Halfway Through the Year
Hello, readers and listeners!
We’re halfway through the year, so I thought I’d do a status update. I had two main goals for 2013. One was to average 700 words per day (not particularly ambitious) and to release something new for sale every month. That last goal is extremely ambitious. I’ve never managed to release something new every quarter, let alone every month.
I kept up through April. My releases were:
January – “Sky Dance” (Cowry Catchers novelette)
February – Cowry Catchers Book 5 (novel - illustrated ebook)
March – “Chemistry” (Cowry Catchers novelette)
April – “Hungry” (a Hunters short story)
I fell off the wagon in May and June, although I did actually finish new projects in each of those months. I finished Hunters Unlucky in May – a huge 213,000-word epic. In June, I finished “The Secret,” the Gwain novelette. However, Hunters needs a polish edit, beta readers, and a typo edit to make it presentable. I can’t just push it out the door. With the Gwain story, I tried a style and format I’m unaccustomed to (first person epistolary). As a result, it needed more editing than the other novelettes I’ve written this year, and it can’t be released until July.
Other book-related projects I’ve been working on:
--The fullcast audio of CC5
--Howlaa lines for the Tim Pratt story “The Nex” (finished)
--the paper editions of Prophet (followed by paper editions of Crossroads and Feeding Malachi)
--a new cover for Cowry Catchers Complete series
--new interior graphics for all the Panamindorah books (see previous entry)
--new promotional strategies (KDP select = not worth it, BookBub = entirely worth it)
--I’ve spoken at 2 conventions
--experimenting with new ways to release paid audio
My current words/day average is right around 600, and it will get worse before it gets better, because I will spend July editing Hunters for publication, which doesn’t count as new words.
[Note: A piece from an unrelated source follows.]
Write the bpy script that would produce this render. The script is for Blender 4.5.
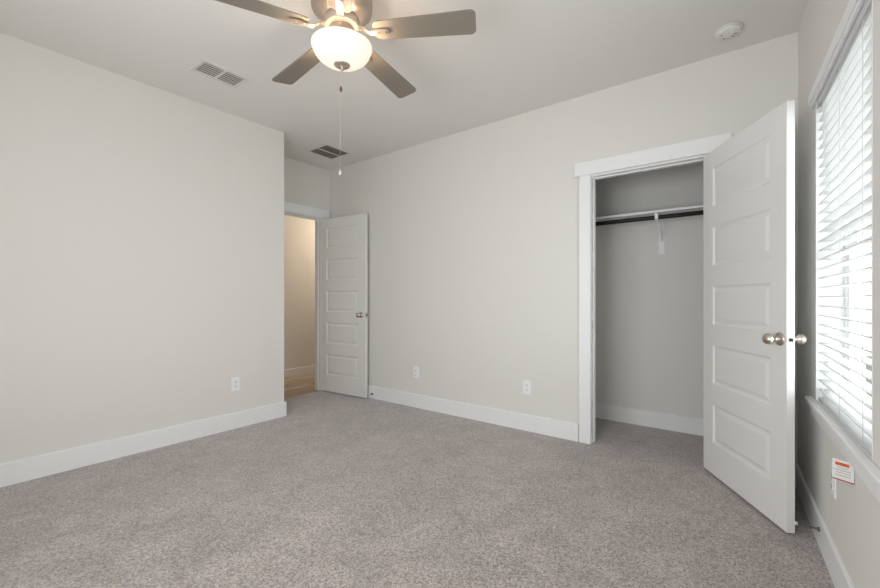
import bpy, bmesh, math, random
from mathutils import Matrix, Vector

for o in list(bpy.data.objects):
    bpy.data.objects.remove(o)
S = bpy.context.scene
COL = S.collection
PI = math.pi

# ------------------------------------------------------------------ camera
F = 402.13
cd = bpy.data.cameras.new('camera')
cam = bpy.data.objects.new('camera', cd)
COL.objects.link(cam)
cam.location = (0, 0, 1.1338)
cam.rotation_euler = (PI/2, 0, 0.6398)
cd.sensor_width = 36
cd.lens = F/880*36
cd.shift_y = 4.8/880
cd.clip_start = 0.02
S.camera = cam

# ------------------------------------------------------------------ world, daylight, exposure
w = bpy.data.worlds.new('world')
S.world = w
w.use_nodes = True
bg = w.node_tree.nodes['Background']
bg.inputs['Color'].default_value = (0.93, 0.97, 1.0, 1)
bg.inputs['Strength'].default_value = 1.0
S.view_settings.view_transform = 'Standard'
S.view_settings.look = 'None'
S.view_settings.gamma = 1
S.view_settings.exposure = 0.80
S.view_settings.use_curve_mapping = False


def area(name, loc, rot, sx, sy, power, color):
    l = bpy.data.lights.new(name, 'AREA')
    l.shape = 'RECTANGLE'
    l.size, l.size_y = sx, sy
    l.energy = power
    l.color = color
    o = bpy.data.objects.new(name, l)
    COL.objects.link(o)
    o.location = loc
    o.rotation_euler = rot
    return o


# daylight entering through the second window of the window wall; the rear pair is added fill light
area('daylight_blinds_window', (0.90, 2.25, 1.10), (0, PI/2+0.30, 0), 2.0, 1.8, 36, (0.95, 0.975, 1.0))
area('daylight_side_window', (0.62, 1.12, 1.2), (0, PI/2+0.30, 0), 1.4, 0.86, 6, (0.93, 0.965, 1.0))
area('rear_fill_left', (-1.75, -0.80, 1.15), (PI/2+0.35, 0, 0), 0.85, 1.4, 9, (0.93, 0.965, 1.0))
area('rear_fill_right', (-0.75, -0.80, 1.15), (PI/2+0.35, 0, 0), 0.85, 1.4, 15, (0.93, 0.965, 1.0))

# ------------------------------------------------------------------ materials
def srgb(r, g, b):
    def f(c):
        c /= 255
        return c/12.92 if c <= 0.04045 else ((c+0.055)/1.055)**2.4
    return (f(r), f(g), f(b), 1)


def mat(name, color, rough=0.6, metal=0.0, spec=0.5):
    m = bpy.data.materials.new(name)
    m.use_nodes = True
    b = m.node_tree.nodes['Principled BSDF']
    b.inputs['Base Color'].default_value = color
    b.inputs['Roughness'].default_value = rough
    b.inputs['Metallic'].default_value = metal
    b.inputs['Specular IOR Level'].default_value = spec
    return m


def add_bump(m, scale, strength, dist=0.002, detail=3):
    nt = m.node_tree
    b = nt.nodes['Principled BSDF']
    tc = nt.nodes.new('ShaderNodeTexCoord')
    n = nt.nodes.new('ShaderNodeTexNoise')
    n.inputs['Scale'].default_value = scale
    n.inputs['Detail'].default_value = detail
    bp = nt.nodes.new('ShaderNodeBump')
    bp.inputs['Strength'].default_value = strength
    bp.inputs['Distance'].default_value = dist
    nt.links.new(tc.outputs['Object'], n.inputs['Vector'])
    nt.links.new(n.outputs['Fac'], bp.inputs['Height'])
    nt.links.new(bp.outputs['Normal'], b.inputs['Normal'])
    return n


M_WALL = mat('wall_paint', srgb(234, 231, 226), 0.75, spec=0.25); add_bump(M_WALL, 220, 0.12)
M_CEIL = mat('ceiling_paint', srgb(236, 233, 229), 0.85, spec=0.2); add_bump(M_CEIL, 160, 0.12)
M_TRIM = mat('white_trim_paint', srgb(246, 246, 246), 0.38)
M_DOOR = mat('white_door_paint', srgb(240, 238, 235), 0.42); add_bump(M_DOOR, 90, 0.05, 0.001)
M_PLATE = mat('white_plastic', srgb(250, 250, 250), 0.35)
M_NICKEL = mat('satin_nickel', srgb(205, 196, 186), 0.28, 1.0)
M_FANMETAL = mat('fan_nickel', srgb(190, 178, 166), 0.42, 0.75)
M_BRONZE = mat('dark_bronze', srgb(38, 36, 38), 0.55, 0.1)
M_DARK = mat('dark_slot', srgb(60, 54, 50), 0.8)
M_DUCT = mat('duct_shadow_metal', srgb(120, 112, 104), 0.8)
M_BLADE = mat('taupe_fan_blade', srgb(138, 128, 116), 0.55)
M_VENT = mat('white_vent_metal', srgb(226, 224, 220), 0.4)
M_SLAT = mat('white_faux_wood_slat', srgb(232, 232, 232), 0.4)
M_CORD = mat('white_cord', srgb(238, 236, 230), 0.7)
M_VINYL = mat('white_vinyl', srgb(236, 237, 238), 0.35)
M_RUBBER = mat('rubber_tip', srgb(225, 223, 220), 0.6)
M_STEEL = mat('spring_steel', srgb(120, 116, 112), 0.35, 0.9)
M_CHAIN = mat('chain_nickel', srgb(214, 205, 195), 0.4, 0.5)
M_FOB = mat('dark_wood_fob', srgb(120, 72, 48), 0.4)
M_PAPER = mat('white_paper', srgb(232, 230, 226), 0.6)
M_ORANGE = mat('orange_ink', srgb(214, 96, 50), 0.5)
M_RED = mat('red_ink', srgb(176, 60, 44), 0.5)
M_GREYINK = mat('grey_ink', srgb(150, 148, 146), 0.6)
M_SIDING = mat('pale_siding', srgb(196, 196, 192), 0.8)
M_SIDETRIM = mat('white_siding_trim', srgb(240, 240, 238), 0.7)
M_GRASS = mat('lawn', srgb(120, 130, 96), 0.95)

# slats let a little daylight through
def translucent_mix(m, fac, col):
    nt = m.node_tree
    out = nt.nodes['Material Output']
    b = nt.nodes['Principled BSDF']
    t = nt.nodes.new('ShaderNodeBsdfTranslucent')
    t.inputs['Color'].default_value = col
    mx = nt.nodes.new('ShaderNodeMixShader')
    mx.inputs[0].default_value = fac
    nt.links.new(b.outputs[0], mx.inputs[1])
    nt.links.new(t.outputs[0], mx.inputs[2])
    nt.links.new(mx.outputs[0], out.inputs['Surface'])
translucent_mix(M_SLAT, 0.18, (0.95, 0.95, 0.95, 1))

# carpet: short cut pile, mottled taupe grey
M_CARPET = mat('taupe_grey_carpet', srgb(160, 152, 146), 0.97, spec=0.1)
def carpet_nodes(m):
    nt = m.node_tree
    b = nt.nodes['Principled BSDF']
    tc = nt.nodes.new('ShaderNodeTexCoord')
    def noise(sc, det, rough=0.5, dist=0.0):
        n = nt.nodes.new('ShaderNodeTexNoise')
        n.inputs['Scale'].default_value = sc
        n.inputs['Detail'].default_value = det
        n.inputs['Roughness'].default_value = rough
        n.inputs['Distortion'].default_value = dist
        nt.links.new(tc.outputs['Object'], n.inputs['Vector'])
        return n
    n1, n2, n3 = noise(85, 4, 0.75), noise(5, 7, 0.72, 0.5), noise(1.3, 3, 0.5, 0.4)
    def ramp(n, a, ca, bb, cb):
        r = nt.nodes.new('ShaderNodeValToRGB')
        r.color_ramp.elements[0].position = a
        r.color_ramp.elements[0].color = ca
        r.color_ramp.elements[1].position = bb
        r.color_ramp.elements[1].color = cb
        nt.links.new(n.outputs['Fac'], r.inputs['Fac'])
        return r
    vo = nt.nodes.new('ShaderNodeTexVoronoi')
    vo.inputs['Scale'].default_value = 165
    nt.links.new(tc.outputs['Object'], vo.inputs['Vector'])
    bw = nt.nodes.new('ShaderNodeRGBToBW')
    nt.links.new(vo.outputs['Color'], bw.inputs[0])
    av = nt.nodes.new('ShaderNodeMix')
    av.inputs[0].default_value = 0.5
    nt.links.new(n1.outputs['Fac'], av.inputs[2])
    nt.links.new(bw.outputs[0], av.inputs[3])
    r1 = ramp(n1, 0.28, srgb(126, 115, 110), 0.72, srgb(204, 192, 186))
    nt.links.new(av.outputs[0], r1.inputs['Fac'])
    r2 = ramp(n2, 0.36, (0.84, 0.84, 0.84, 1), 0.62, (1.06, 1.06, 1.06, 1))
    r3 = ramp(n3, 0.38, (0.93, 0.93, 0.93, 1), 0.62, (1.03, 1.03, 1.03, 1))
    def mul(a, c):
        x = nt.nodes.new('ShaderNodeMix')
        x.data_type = 'RGBA'
        x.blend_type = 'MULTIPLY'
        x.inputs[0].default_value = 1
        nt.links.new(a, x.inputs[6])
        nt.links.new(c, x.inputs[7])
        return x.outputs[2]
    c = mul(mul(r1.outputs[0], r2.outputs[0]), r3.outputs[0])
    nt.links.new(c, b.inputs['Base Color'])
    bp = nt.nodes.new('ShaderNodeBump')
    bp.inputs['Strength'].default_value = 0.35
    bp.inputs['Distance'].default_value = 0.002
    b.inputs['Sheen Weight'].default_value = 0.6
    b.inputs['Sheen Roughness'].default_value = 0.45
    nt.links.new(av.outputs[0], bp.inputs['Height'])
    nt.links.new(bp.outputs['Normal'], b.inputs['Normal'])
carpet_nodes(M_CARPET)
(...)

Then, I will start writing The Scarlet Albatross, and I may be able to catch up.
I conclude that, while I am capable of completing something new every month, I’m not currently capable of having every project street-ready in that timeframe. I could probably do it if I stuck with 10K novelettes in styles that are familiar to me, but not if I stretch myself and not with longer work.
I’ve always been one of those people who aims for the sun, knowing I’ll probably just hit the moon. But, hey, the moon is pretty cool! This experiment taught me that I am capable of more than I thought. I may try it again in a year or two, but, for now, I need to retailor my goals to something that makes more sense.
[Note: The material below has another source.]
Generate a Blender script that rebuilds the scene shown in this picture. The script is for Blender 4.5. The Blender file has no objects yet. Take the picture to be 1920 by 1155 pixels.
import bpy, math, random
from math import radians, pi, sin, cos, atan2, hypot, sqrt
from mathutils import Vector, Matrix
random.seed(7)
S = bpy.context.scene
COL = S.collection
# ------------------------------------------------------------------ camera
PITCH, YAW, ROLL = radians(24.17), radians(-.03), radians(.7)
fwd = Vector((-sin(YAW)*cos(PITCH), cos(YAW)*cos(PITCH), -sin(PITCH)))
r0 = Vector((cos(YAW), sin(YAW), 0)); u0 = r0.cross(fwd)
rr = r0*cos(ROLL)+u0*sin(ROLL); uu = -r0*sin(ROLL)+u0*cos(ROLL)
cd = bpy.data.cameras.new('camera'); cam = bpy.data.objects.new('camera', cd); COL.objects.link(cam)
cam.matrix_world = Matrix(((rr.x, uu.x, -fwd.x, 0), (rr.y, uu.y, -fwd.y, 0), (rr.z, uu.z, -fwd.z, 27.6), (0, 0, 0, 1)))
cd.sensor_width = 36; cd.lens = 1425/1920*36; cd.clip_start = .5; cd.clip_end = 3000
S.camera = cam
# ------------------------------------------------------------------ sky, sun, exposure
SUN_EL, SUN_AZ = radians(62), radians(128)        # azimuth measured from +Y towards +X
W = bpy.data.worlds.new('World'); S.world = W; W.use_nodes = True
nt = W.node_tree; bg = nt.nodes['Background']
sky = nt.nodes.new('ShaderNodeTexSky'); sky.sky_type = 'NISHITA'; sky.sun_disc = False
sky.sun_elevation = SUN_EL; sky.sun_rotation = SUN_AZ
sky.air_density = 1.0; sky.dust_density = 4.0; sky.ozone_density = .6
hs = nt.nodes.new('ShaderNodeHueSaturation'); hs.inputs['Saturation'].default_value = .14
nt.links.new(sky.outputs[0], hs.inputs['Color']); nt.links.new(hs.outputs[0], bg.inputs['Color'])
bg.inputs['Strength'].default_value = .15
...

I think I can catch up on my word-count, so I won’t change that one. I think it’s completely reasonable to expect to have the Gwain story, Hunters Unlucky, and CC5 audio finished and available this year, probably in that order. I should have paper versions of Prophet available by the end of the year. I think that I can get Scarlett Albatross written this year.
My stretch-goals are having Scarlet Albatross edited and available for sale, having Crossroads and Feeding Malachi in paper, and getting the Holovarus book written. All or part of that would be nice, but may not be possible. The thing that will make it impossible is CC5 audio. Every time I start into one of these huge, fullcast audio projects, I tell myself that it’s not going to stop me from working on other creative projects simultaneously. And, every time, it does. So we’ll see what happens.
Part of the reason that I feel like I’m running in place is that I’m still playing catch-up on the huge back-log of material I had when the self-publishing revolution started. I keep having to stop work on new projects in order to deal with old ones. Once I get those paper books off my plate, I will never again need to get so many books into paper at once. The CC5 audio is also something that I won’t have to do again. Interior artwork for the Panamindorah books and the CC complete series cover are one-off tasks that had been postponed in 2011 or 2012 because the books hadn’t made enough money. Once that stuff is done, it’s done. One of these days, I’ll be able to work on one or two projects at a time from start to finish, but that day is not yet.